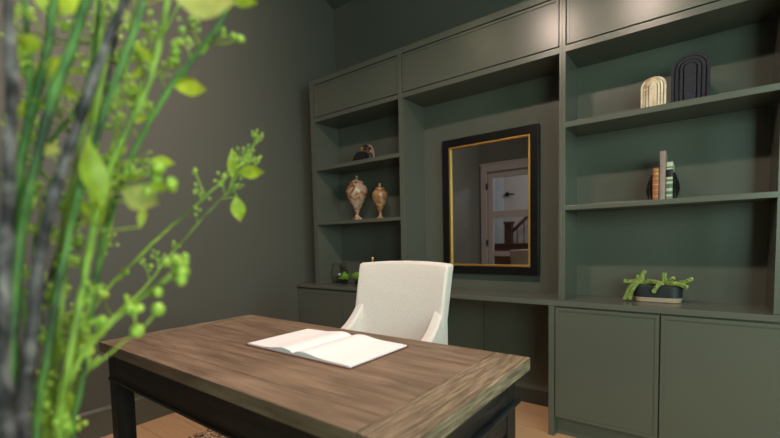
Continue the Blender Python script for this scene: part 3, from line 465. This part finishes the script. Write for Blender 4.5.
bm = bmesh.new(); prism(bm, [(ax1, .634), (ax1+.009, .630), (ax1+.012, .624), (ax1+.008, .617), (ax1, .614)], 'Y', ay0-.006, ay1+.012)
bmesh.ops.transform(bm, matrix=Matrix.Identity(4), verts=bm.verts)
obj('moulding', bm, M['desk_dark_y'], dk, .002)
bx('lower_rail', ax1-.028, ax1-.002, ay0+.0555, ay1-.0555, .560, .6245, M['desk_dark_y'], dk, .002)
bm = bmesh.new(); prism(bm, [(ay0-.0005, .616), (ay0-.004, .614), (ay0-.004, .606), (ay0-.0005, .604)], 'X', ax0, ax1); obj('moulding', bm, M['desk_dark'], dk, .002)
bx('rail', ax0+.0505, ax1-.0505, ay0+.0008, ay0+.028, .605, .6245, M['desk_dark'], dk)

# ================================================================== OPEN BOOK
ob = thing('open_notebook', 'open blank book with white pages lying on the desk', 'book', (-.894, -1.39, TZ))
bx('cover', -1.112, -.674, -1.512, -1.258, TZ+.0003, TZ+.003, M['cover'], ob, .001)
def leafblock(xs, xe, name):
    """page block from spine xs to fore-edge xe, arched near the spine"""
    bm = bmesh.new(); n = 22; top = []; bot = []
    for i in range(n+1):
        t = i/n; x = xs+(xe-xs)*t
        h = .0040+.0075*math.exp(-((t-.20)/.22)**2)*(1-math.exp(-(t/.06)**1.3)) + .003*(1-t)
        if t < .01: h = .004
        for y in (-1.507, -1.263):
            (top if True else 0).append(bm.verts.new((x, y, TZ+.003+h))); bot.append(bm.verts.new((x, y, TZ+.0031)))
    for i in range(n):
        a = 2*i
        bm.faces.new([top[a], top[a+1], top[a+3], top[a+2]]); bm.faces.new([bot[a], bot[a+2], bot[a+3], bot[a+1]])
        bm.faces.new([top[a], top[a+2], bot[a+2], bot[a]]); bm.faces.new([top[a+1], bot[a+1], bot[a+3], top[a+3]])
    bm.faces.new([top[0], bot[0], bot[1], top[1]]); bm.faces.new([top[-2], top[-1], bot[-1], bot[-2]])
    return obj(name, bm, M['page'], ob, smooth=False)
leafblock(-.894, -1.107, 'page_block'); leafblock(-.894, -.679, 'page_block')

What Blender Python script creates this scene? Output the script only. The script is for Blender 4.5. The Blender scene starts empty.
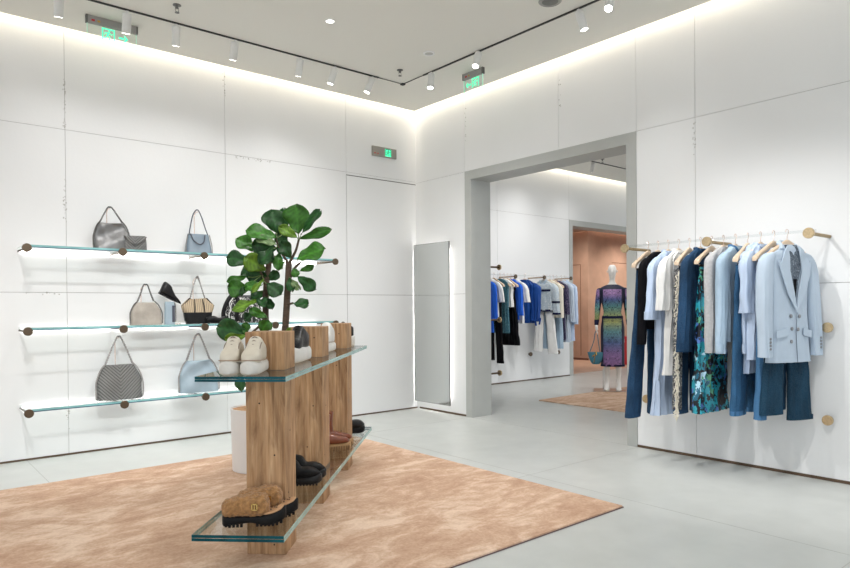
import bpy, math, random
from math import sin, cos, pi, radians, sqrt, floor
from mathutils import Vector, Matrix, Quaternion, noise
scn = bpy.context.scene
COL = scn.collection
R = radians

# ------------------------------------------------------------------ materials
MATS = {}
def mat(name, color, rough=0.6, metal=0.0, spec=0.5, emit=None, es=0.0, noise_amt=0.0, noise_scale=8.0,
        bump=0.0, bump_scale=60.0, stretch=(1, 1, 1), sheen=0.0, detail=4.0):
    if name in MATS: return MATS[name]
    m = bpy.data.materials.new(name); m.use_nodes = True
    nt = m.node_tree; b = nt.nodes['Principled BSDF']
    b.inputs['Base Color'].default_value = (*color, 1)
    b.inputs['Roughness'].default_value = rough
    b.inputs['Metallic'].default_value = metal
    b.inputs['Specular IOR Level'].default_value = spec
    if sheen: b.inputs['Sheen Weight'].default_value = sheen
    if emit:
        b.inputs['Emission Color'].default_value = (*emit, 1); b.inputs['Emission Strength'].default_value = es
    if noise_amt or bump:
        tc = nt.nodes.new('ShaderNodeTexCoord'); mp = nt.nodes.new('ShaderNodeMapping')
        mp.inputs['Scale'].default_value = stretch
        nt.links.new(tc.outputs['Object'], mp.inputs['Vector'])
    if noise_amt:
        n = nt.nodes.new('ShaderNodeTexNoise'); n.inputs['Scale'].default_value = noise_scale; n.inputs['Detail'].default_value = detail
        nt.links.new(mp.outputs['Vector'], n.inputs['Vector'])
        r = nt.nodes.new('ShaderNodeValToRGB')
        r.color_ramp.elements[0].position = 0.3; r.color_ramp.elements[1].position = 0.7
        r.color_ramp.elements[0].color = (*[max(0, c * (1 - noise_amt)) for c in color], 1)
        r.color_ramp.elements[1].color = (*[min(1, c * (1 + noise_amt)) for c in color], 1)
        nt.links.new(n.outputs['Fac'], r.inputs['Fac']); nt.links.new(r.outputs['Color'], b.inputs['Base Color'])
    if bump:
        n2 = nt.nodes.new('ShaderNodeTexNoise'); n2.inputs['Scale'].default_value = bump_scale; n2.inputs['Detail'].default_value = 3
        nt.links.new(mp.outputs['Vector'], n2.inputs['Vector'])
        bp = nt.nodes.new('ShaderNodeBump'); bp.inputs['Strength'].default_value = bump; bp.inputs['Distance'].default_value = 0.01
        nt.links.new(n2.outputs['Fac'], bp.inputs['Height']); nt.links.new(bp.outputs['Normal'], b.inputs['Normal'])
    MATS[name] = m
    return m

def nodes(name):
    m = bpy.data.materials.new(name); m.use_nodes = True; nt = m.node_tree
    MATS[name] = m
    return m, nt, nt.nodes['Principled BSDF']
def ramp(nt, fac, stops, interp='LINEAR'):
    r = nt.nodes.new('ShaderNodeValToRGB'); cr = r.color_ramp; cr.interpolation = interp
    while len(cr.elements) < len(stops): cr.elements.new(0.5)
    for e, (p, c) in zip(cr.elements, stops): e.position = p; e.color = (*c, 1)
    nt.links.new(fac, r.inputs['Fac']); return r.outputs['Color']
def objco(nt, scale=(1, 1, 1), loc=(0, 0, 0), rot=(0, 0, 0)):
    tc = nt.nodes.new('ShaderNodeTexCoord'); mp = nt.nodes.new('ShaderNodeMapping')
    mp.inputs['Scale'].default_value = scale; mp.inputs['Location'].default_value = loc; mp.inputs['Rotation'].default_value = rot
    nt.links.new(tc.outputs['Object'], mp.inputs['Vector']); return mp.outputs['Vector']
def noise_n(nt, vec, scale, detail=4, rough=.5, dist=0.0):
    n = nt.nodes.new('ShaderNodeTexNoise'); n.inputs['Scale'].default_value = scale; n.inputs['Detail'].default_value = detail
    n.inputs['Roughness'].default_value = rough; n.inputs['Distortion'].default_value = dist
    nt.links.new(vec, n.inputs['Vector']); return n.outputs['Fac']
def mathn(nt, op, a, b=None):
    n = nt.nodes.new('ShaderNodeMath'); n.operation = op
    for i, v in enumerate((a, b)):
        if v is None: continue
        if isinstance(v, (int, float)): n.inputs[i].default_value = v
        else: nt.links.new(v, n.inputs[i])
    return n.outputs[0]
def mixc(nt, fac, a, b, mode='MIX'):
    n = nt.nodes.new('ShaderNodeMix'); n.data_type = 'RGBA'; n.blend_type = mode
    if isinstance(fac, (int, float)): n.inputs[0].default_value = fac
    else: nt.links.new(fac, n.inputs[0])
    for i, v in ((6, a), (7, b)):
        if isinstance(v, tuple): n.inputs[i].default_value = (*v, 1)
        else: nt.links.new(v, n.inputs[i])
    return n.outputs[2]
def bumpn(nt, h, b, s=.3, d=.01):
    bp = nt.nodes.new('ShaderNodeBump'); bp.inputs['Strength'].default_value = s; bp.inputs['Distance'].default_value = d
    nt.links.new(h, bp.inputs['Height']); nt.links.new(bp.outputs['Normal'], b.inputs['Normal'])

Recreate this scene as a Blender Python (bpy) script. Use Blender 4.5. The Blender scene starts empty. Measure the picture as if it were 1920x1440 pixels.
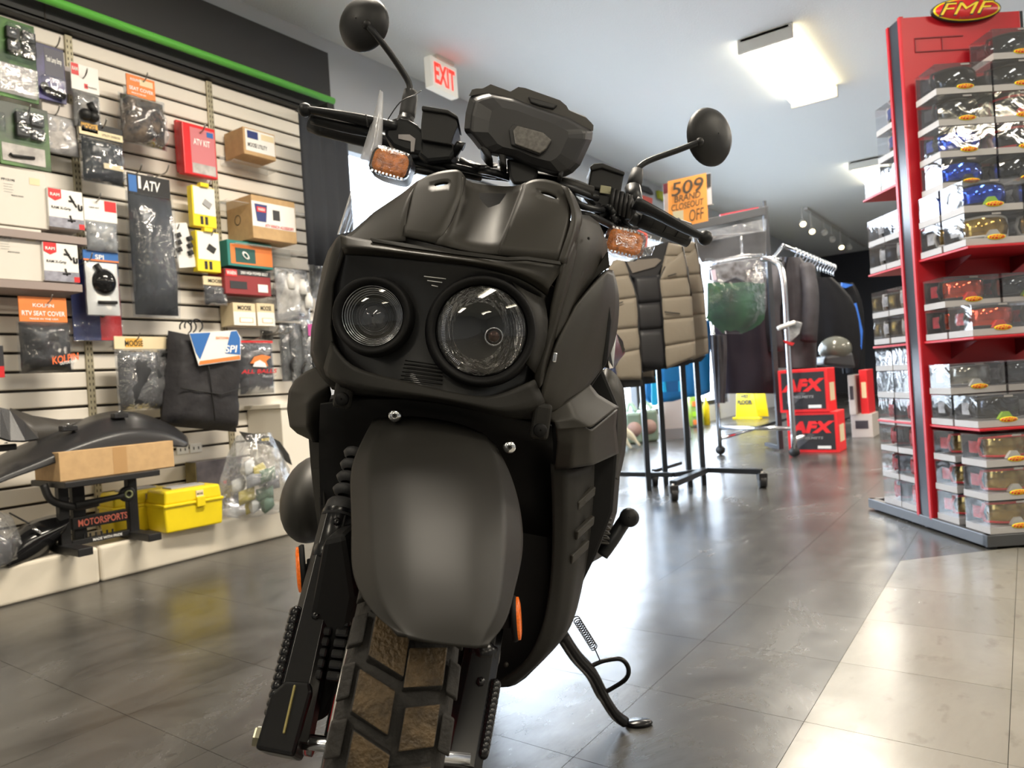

INSTRUCTIONS FOR THE TASK >>
Return each line of the listing that holds the string "empty".

RIGHT ANSWER >>
What Blender Python script creates this scene? Output the script only. The script is for Blender 4.5. The Blender scene starts empty.
Recreate this scene as a Blender Python (bpy) script. Use Blender 4.5. The Blender scene starts empty. Measure the picture as if it were 1920x1440 pixels.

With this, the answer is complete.